Yn nomil atlalli yzquican imamani yc ceccan Atzaqualoyan Tianquiztonco meyotoc etemani Teçoquipan ontemani = mis tierras de riego están una en el lugar que llaman (Atzacualoian), otra en Tianguistonco, poblada de magueyes, la tercera en dos suertes en el paraje que llaman Thezoquipan (Tetepango, Hidalgo, 1586)
Vidas y bienes olvidados: Testamentos indígenas novohispanos, vol. 2, Testamentos en náhuatl y castellano del siglo XVI, eds., Teresa Rojas Rabiela, Elsa Leticia Rea López, Constantino Medina Lima (Mexico: Consejo Nacional de Ciencias Tecnología, 1999), 264–265.

concahuia Tepetitlan mani milli çan no atoctlalli çan in nepanmil = entrambas les doy una milpa y tierra que está y es en la parte que dicen Tepetitlan, para que sea para entrambas (Xochimilco, Tlaxcala, 1569)
Vidas y bienes olvidados: Testamentos indígenas novohispanos, vol. 2, Testamentos en náhuatl y castellano del siglo XVI, eds., Teresa Rojas Rabiela, Elsa Leticia Rea López, Constantino Medina Lima (Mexico: Consejo Nacional de Ciencias Tecnología, 1999), 152–153.

auh ynic oca mani ymilditech Juan de Rosas catca = Y las que se encuentran situadas junto a la sementera que fue de[l difunto] Juan de Rosas (Coyoacan, 1560)
Vidas y bienes olvidados: Testamentos indígenas novohispanos, vol. 2, Testamentos en náhuatl y castellano del siglo XVI, eds., Teresa Rojas Rabiela, Elsa Leticia Rea López, Constantino Medina Lima (Mexico: Consejo Nacional de Ciencias Tecnología, 1999), 122–123.
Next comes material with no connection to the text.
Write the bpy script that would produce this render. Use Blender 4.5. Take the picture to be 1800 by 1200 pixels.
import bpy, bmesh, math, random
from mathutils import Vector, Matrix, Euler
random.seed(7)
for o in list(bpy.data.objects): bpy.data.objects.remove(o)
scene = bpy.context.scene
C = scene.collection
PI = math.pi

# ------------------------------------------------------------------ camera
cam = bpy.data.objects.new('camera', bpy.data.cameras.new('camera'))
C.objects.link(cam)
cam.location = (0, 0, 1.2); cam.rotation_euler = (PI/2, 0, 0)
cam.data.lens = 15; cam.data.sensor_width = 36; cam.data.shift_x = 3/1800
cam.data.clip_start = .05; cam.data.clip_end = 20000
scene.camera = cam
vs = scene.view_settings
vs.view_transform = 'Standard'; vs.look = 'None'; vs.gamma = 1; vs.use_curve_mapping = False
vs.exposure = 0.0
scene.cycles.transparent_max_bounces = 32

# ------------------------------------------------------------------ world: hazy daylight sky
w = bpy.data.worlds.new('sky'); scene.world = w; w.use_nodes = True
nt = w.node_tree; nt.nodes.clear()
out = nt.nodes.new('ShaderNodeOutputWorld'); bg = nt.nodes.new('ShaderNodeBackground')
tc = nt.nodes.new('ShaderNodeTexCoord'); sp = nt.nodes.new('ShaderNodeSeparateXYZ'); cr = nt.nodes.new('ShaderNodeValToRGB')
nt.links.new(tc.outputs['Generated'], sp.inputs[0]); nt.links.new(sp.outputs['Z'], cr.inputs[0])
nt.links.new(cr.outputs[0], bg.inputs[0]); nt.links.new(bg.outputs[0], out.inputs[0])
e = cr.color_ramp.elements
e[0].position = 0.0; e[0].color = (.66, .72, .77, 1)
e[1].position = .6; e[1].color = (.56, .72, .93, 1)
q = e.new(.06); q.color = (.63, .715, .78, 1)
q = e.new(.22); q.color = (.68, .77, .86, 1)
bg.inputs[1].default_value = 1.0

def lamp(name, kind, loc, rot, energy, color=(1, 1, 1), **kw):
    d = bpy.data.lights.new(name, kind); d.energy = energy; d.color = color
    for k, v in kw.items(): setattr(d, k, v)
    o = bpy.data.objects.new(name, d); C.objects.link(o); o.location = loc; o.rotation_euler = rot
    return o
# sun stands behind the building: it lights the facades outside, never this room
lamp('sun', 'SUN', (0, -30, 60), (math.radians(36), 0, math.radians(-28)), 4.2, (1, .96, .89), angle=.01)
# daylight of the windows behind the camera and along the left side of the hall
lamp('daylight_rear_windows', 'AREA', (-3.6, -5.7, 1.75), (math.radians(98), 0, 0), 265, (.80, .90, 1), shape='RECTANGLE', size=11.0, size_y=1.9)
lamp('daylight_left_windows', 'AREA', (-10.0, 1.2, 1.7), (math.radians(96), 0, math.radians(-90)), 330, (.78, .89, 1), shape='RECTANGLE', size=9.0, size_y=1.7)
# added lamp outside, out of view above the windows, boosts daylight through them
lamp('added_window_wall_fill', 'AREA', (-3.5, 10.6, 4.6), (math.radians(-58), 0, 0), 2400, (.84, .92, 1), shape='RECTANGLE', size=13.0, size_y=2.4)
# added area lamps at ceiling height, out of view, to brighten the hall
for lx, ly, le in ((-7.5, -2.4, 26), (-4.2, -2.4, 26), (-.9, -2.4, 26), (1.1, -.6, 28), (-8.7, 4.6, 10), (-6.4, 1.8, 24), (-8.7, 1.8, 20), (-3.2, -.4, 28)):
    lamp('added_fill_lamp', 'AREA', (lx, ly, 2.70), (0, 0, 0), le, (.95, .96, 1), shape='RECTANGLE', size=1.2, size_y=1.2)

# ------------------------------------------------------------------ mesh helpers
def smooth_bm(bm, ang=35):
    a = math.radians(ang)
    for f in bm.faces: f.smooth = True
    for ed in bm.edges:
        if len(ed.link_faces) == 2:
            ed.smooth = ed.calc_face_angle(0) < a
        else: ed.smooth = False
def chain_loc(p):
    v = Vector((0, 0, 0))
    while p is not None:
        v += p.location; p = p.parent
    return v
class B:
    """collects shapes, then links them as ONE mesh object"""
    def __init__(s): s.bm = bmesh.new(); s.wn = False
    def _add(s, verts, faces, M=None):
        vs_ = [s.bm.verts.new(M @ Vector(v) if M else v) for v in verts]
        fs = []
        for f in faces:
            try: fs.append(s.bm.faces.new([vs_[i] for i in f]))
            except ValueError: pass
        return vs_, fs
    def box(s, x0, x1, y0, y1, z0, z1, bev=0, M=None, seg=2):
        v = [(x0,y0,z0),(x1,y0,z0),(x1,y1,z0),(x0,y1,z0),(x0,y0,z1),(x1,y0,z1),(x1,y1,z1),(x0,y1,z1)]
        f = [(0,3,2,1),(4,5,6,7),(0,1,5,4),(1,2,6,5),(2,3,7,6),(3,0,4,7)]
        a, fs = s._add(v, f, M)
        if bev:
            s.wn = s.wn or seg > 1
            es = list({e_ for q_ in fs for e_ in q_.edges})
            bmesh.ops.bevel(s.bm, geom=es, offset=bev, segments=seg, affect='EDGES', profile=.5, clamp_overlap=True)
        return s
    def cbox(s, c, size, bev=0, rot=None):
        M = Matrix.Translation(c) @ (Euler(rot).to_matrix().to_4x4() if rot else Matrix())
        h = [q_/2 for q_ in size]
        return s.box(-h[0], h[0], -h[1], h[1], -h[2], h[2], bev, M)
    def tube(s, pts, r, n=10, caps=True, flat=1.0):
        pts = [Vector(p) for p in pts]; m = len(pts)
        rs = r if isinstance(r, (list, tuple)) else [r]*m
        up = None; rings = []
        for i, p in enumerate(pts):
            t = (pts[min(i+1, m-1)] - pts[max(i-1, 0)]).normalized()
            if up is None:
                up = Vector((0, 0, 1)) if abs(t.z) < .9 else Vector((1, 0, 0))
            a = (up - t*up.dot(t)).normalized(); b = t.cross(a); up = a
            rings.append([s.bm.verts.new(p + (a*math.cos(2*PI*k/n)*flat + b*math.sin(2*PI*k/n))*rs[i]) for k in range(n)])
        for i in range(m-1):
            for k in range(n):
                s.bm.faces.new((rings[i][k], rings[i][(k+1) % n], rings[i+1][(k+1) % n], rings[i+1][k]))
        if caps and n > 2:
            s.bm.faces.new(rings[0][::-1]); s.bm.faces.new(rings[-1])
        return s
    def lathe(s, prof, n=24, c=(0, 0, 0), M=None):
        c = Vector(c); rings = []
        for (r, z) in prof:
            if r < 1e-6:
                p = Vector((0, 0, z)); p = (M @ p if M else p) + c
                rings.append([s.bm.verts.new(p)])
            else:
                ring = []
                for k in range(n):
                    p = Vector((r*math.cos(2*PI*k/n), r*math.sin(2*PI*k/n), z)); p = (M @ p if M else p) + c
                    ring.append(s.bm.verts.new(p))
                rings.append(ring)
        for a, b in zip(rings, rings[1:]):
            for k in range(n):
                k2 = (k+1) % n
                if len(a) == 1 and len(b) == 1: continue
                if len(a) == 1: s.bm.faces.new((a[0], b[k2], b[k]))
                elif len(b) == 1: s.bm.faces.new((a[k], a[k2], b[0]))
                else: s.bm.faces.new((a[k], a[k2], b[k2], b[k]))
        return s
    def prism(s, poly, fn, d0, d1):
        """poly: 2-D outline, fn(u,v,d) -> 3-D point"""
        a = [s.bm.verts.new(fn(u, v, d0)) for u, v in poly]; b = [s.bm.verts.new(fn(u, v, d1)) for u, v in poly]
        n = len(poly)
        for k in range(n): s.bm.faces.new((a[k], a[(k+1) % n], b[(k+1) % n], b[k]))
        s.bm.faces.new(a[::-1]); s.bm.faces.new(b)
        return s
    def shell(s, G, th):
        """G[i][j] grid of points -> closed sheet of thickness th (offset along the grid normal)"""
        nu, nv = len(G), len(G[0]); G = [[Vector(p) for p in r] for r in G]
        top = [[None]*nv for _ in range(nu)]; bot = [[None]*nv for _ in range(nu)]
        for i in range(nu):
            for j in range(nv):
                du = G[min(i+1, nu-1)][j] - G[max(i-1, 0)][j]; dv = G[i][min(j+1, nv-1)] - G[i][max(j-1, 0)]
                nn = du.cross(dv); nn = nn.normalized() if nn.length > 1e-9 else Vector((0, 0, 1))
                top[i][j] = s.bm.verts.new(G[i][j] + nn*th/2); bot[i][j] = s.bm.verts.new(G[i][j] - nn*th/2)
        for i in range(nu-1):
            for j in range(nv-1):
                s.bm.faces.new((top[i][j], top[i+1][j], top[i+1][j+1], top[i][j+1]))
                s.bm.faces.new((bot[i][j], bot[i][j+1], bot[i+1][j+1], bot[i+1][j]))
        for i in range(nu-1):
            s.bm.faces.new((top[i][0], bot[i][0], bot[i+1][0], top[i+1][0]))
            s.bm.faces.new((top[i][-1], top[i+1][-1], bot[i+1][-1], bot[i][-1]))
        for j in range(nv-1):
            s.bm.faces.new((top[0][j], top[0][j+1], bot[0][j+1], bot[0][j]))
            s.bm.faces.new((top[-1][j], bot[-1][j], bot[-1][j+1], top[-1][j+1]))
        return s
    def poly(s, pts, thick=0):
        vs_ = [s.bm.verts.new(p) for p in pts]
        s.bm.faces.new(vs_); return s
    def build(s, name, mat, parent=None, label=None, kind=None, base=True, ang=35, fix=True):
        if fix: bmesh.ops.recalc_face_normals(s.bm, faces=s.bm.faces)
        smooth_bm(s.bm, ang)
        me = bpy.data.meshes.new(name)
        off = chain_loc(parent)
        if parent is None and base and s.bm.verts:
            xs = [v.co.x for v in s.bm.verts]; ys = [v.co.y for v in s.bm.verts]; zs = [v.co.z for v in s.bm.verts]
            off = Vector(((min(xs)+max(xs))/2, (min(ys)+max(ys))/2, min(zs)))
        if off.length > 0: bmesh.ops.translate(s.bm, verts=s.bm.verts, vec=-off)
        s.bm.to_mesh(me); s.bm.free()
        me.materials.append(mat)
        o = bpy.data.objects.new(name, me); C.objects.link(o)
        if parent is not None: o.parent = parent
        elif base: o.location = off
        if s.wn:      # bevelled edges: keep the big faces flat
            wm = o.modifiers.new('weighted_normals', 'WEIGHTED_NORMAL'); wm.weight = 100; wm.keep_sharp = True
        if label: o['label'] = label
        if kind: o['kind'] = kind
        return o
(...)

ychpoch yn axcan moteylhui nicmati yn imil = es su hija la que ahora se demanda, sé que es su milpa (Ciudad de México, 1558)
Luis Reyes García, Eustaquio Celestino Solís, Armando Valencia Ríos, et al, Documentos nauas de la Ciudad de México del siglo XVI (México: Centro de Investigación y Estudios Superiores en Antropología Social y Archivo General de la Nación, 1996), 99.

mi:l = milli
Secundino, mu:sta yoyahui gat ti:c mi:l. = Secundino, man:ana tienes que ir al maizal. (Sonsonate, El Salvador, Nahuat or Pipil, s. XX)
Tirso Canales, Nahuat (San Salvador: Universidad de El Salvador, Editorial Universitaria, 1996), 11–12.